The fight ends with The Narrator's voice stating, non-diegetic, “I wanted to breathe smoke”. Angel Face comes into shot for a final time at 1:37:09 to show his face completely bloodied and gasping softly for air, camera tracking away from him and toward Tyler and The Narrator where thunder is played before the two characters step outside, transitioning to the next event without breaking the scene completely. In the car, The Narrator and Tyler are arguing about the actions planned for Fight Club and are interrupted at 1:38:26 by a car's horn blaring.

From that moment Tyler's voice raises and the car's engine plays in the background. Sentences move shorter allowing sounds from the car to be brought in in fragments, highlighting the intensity. At 1:38:56, the lights outside of The Narrator's passenger window rush past at a higher speed, adding a whipping sound affect that the character's in the realm would not realistically hear, but plays in the dramatization of the scene and gradually amplifies the aggression of the fight in the car. At 1:39:01, the camera cuts back and forth in shots between the wheels of the car and the interior of the car while the sound of the vehicle bumping over the road markers is constant. At 1:39:03, with the bumping of the road markers persistent, the camera moves to the front windshield where the light of truck moving towards the members is in center shot.
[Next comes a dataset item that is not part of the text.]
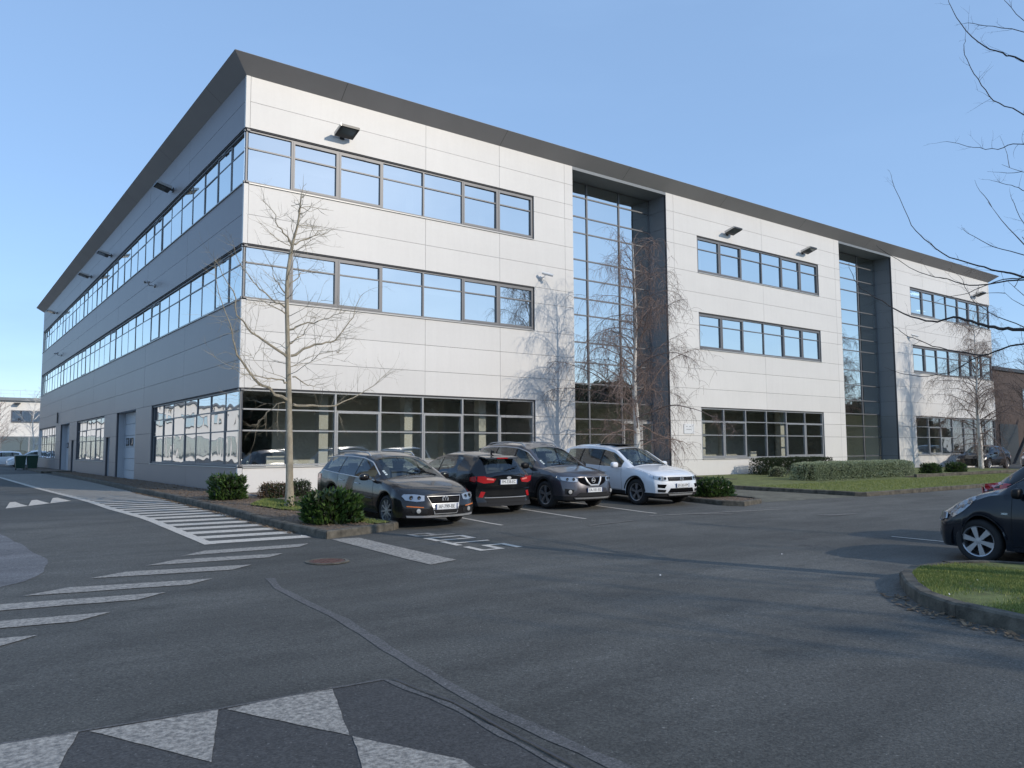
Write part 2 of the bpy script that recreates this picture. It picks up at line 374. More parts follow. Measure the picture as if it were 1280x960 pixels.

The bumping is no longer constant from that moment, but instead comes in on every fourth beat layered underneath Tyler's voice. Each member of Fight Club has a turn speaking and at the fourth, when Tyler angrily speaks, the bumping re-joins, indicating the obvious danger. At 1:39:26, the sequence breaks when the car rushes right by the truck, wind whipping beside it. At 1:39:52, Tyler states "Why do you think I blew up your condo?”. Right before The Narrator responds, a single low beat is played. At 1:40:00, the tapping from the train tracks is returned, letting the audience understand that the rest of the audio from this moment is tied with the emotions and perspective of The Narrator. A two note humming plays once The Narrator silences and begins to contemplate the information of Tyler blowing up his condo. 1:40:12, the dual note humming amplified and moved towards droning while the car is moving uncontrolled. The first crash hits right at the expected pause of the droning at 1:40:32, where all noise expect for the destruction of the metal from the two cars is heard. The camera cuts between extreme close-up shots of the members in the back seat yelling and The Narrator acting visually upset.